[Rows from a 3D scene dataset]
+++
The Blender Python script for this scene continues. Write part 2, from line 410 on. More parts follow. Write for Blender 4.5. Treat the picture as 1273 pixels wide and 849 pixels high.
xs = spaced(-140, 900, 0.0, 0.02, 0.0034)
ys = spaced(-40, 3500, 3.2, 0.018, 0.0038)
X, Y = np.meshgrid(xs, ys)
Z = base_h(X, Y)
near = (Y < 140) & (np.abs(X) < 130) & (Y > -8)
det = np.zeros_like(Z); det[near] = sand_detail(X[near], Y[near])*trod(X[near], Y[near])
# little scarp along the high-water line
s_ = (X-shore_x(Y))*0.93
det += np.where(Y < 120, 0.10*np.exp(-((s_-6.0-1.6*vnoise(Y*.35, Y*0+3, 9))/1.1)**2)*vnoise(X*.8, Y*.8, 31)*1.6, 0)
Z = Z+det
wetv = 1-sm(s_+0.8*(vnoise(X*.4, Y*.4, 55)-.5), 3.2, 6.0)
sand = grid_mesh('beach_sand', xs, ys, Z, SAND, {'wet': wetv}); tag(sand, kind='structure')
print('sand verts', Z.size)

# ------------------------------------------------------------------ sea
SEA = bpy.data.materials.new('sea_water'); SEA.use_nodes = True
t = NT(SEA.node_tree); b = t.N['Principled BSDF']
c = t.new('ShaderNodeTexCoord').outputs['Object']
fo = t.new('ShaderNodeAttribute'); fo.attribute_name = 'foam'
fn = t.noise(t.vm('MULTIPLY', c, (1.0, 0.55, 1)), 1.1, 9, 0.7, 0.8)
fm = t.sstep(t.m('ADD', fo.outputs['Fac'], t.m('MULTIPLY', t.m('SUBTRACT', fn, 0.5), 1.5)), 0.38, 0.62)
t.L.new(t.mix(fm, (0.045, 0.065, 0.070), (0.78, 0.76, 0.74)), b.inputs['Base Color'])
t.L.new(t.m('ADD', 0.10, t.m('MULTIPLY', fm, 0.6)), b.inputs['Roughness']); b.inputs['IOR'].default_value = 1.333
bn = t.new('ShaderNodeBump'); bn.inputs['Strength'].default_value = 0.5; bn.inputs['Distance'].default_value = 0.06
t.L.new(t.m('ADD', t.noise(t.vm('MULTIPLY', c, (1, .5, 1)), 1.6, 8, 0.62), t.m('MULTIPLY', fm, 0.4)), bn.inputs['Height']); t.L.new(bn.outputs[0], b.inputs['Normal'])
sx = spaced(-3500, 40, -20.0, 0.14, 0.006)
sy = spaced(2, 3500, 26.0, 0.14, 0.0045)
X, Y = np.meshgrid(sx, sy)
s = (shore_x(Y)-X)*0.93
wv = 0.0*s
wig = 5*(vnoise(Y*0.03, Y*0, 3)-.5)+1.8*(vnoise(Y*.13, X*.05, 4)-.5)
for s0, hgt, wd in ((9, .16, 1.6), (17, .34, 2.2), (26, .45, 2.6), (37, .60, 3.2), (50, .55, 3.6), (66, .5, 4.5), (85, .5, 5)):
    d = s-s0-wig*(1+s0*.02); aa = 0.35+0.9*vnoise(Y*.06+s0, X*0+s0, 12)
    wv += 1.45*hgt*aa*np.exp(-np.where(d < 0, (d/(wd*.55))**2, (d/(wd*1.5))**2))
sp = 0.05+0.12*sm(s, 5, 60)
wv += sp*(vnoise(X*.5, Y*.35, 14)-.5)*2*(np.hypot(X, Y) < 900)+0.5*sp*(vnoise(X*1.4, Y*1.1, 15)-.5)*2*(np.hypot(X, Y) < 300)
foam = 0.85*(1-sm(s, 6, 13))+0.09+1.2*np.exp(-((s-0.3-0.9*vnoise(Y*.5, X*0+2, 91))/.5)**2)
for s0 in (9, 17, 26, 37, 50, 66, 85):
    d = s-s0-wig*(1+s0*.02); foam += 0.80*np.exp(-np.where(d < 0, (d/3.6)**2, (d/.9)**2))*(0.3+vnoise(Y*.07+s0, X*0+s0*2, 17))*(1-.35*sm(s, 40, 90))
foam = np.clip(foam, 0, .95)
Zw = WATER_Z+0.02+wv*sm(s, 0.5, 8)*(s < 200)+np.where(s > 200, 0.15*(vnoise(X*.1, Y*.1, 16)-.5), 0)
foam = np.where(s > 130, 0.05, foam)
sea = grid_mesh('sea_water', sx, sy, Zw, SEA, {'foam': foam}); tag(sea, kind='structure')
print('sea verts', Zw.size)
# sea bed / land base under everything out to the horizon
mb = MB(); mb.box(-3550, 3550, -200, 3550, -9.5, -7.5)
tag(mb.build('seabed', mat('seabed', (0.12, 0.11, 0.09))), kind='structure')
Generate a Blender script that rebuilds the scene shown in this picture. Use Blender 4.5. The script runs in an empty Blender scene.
+++
Return the entries above exactly as they appear.

Complete response:
The Blender Python script for this scene continues. Write part 2, from line 410 on. More parts follow. Write for Blender 4.5. Treat the picture as 1273 pixels wide and 849 pixels high.
xs = spaced(-140, 900, 0.0, 0.02, 0.0034)
ys = spaced(-40, 3500, 3.2, 0.018, 0.0038)
X, Y = np.meshgrid(xs, ys)
Z = base_h(X, Y)
near = (Y < 140) & (np.abs(X) < 130) & (Y > -8)
det = np.zeros_like(Z); det[near] = sand_detail(X[near], Y[near])*trod(X[near], Y[near])
# little scarp along the high-water line
s_ = (X-shore_x(Y))*0.93
det += np.where(Y < 120, 0.10*np.exp(-((s_-6.0-1.6*vnoise(Y*.35, Y*0+3, 9))/1.1)**2)*vnoise(X*.8, Y*.8, 31)*1.6, 0)
Z = Z+det
wetv = 1-sm(s_+0.8*(vnoise(X*.4, Y*.4, 55)-.5), 3.2, 6.0)
sand = grid_mesh('beach_sand', xs, ys, Z, SAND, {'wet': wetv}); tag(sand, kind='structure')
print('sand verts', Z.size)

# ------------------------------------------------------------------ sea
SEA = bpy.data.materials.new('sea_water'); SEA.use_nodes = True
t = NT(SEA.node_tree); b = t.N['Principled BSDF']
c = t.new('ShaderNodeTexCoord').outputs['Object']
fo = t.new('ShaderNodeAttribute'); fo.attribute_name = 'foam'
fn = t.noise(t.vm('MULTIPLY', c, (1.0, 0.55, 1)), 1.1, 9, 0.7, 0.8)
fm = t.sstep(t.m('ADD', fo.outputs['Fac'], t.m('MULTIPLY', t.m('SUBTRACT', fn, 0.5), 1.5)), 0.38, 0.62)
t.L.new(t.mix(fm, (0.045, 0.065, 0.070), (0.78, 0.76, 0.74)), b.inputs['Base Color'])
t.L.new(t.m('ADD', 0.10, t.m('MULTIPLY', fm, 0.6)), b.inputs['Roughness']); b.inputs['IOR'].default_value = 1.333
bn = t.new('ShaderNodeBump'); bn.inputs['Strength'].default_value = 0.5; bn.inputs['Distance'].default_value = 0.06
t.L.new(t.m('ADD', t.noise(t.vm('MULTIPLY', c, (1, .5, 1)), 1.6, 8, 0.62), t.m('MULTIPLY', fm, 0.4)), bn.inputs['Height']); t.L.new(bn.outputs[0], b.inputs['Normal'])
sx = spaced(-3500, 40, -20.0, 0.14, 0.006)
sy = spaced(2, 3500, 26.0, 0.14, 0.0045)
X, Y = np.meshgrid(sx, sy)
s = (shore_x(Y)-X)*0.93
wv = 0.0*s
wig = 5*(vnoise(Y*0.03, Y*0, 3)-.5)+1.8*(vnoise(Y*.13, X*.05, 4)-.5)
for s0, hgt, wd in ((9, .16, 1.6), (17, .34, 2.2), (26, .45, 2.6), (37, .60, 3.2), (50, .55, 3.6), (66, .5, 4.5), (85, .5, 5)):
    d = s-s0-wig*(1+s0*.02); aa = 0.35+0.9*vnoise(Y*.06+s0, X*0+s0, 12)
    wv += 1.45*hgt*aa*np.exp(-np.where(d < 0, (d/(wd*.55))**2, (d/(wd*1.5))**2))
sp = 0.05+0.12*sm(s, 5, 60)
wv += sp*(vnoise(X*.5, Y*.35, 14)-.5)*2*(np.hypot(X, Y) < 900)+0.5*sp*(vnoise(X*1.4, Y*1.1, 15)-.5)*2*(np.hypot(X, Y) < 300)
foam = 0.85*(1-sm(s, 6, 13))+0.09+1.2*np.exp(-((s-0.3-0.9*vnoise(Y*.5, X*0+2, 91))/.5)**2)
for s0 in (9, 17, 26, 37, 50, 66, 85):
    d = s-s0-wig*(1+s0*.02); foam += 0.80*np.exp(-np.where(d < 0, (d/3.6)**2, (d/.9)**2))*(0.3+vnoise(Y*.07+s0, X*0+s0*2, 17))*(1-.35*sm(s, 40, 90))
foam = np.clip(foam, 0, .95)
Zw = WATER_Z+0.02+wv*sm(s, 0.5, 8)*(s < 200)+np.where(s > 200, 0.15*(vnoise(X*.1, Y*.1, 16)-.5), 0)
foam = np.where(s > 130, 0.05, foam)
sea = grid_mesh('sea_water', sx, sy, Zw, SEA, {'foam': foam}); tag(sea, kind='structure')
print('sea verts', Zw.size)
# sea bed / land base under everything out to the horizon
mb = MB(); mb.box(-3550, 3550, -200, 3550, -9.5, -7.5)
tag(mb.build('seabed', mat('seabed', (0.12, 0.11, 0.09))), kind='structure')
Generate a Blender script that rebuilds the scene shown in this picture. Use Blender 4.5. The script runs in an empty Blender scene.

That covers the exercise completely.